The legislation needed to ratify the pending Comprehensive and Progressive Trans Pacific Partnership trade agreement will be presented to the House of Commons before it rises for the summer, Canada’s international trade minister says.

In testimony before the House of Commons trade committee Tuesday morning, François-Philippe Champagne told MPs the Canadian government wants to be in the “first wave” of countries to ratify the trade deal.

He said Canadian officials plan to work “expeditiously” to get the legislation passed. The last possible sitting day of the House of Commons is June 22.

Champagne told MPs the legislation will not be passed before the summer, adding he plans to respect the parliamentary process.

The minister’s comments come just weeks after Champagne presented the full text of the Comprehensive and Progressive Trans Pacific Partnership agreement, formerly the Trans Pacific Partnership, in the House of Commons May 23.

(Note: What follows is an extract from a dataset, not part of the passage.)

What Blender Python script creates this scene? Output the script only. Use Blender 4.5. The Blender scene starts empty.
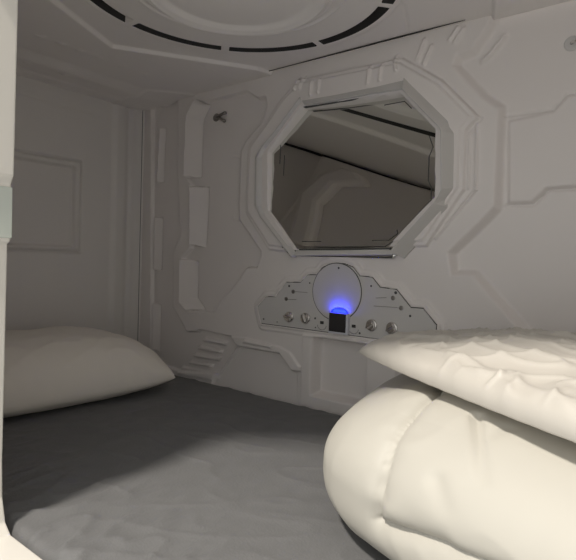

The 11 member nations signed the deal March 8 during a ceremony in Chile.

The Trudeau government has been pressured by stakeholders, notably export dependent farm groups, who want Canada to ratify the trade agreement as quickly as possible. In a letter to Champagne last week, the Canadian Agri-Food Trade Alliance warned the minister that “the race is on as other CPTPP members are moving quickly to ratify the agreement.”

Mexico has already ratified the multi-lateral trade deal, with Japan expected to have its ratification process concluded by the end of June.

“Australia tabled the treaty in its Parliament and vows to expedite ratification,” the letter reads, while “Malaysia and Chile are both expected to ratify quickly. New Zealand, Singapore, Peru, Vietnam and Brunei are all working to ratify the CPTPP by the fall.”

The multi-nation trade deal is seen as a critical piece is Canadian trade policy by exporters who are grappling with ongoing uncertainty over the renegotiation of the North American Free Trade Agreement and increased American protectionism.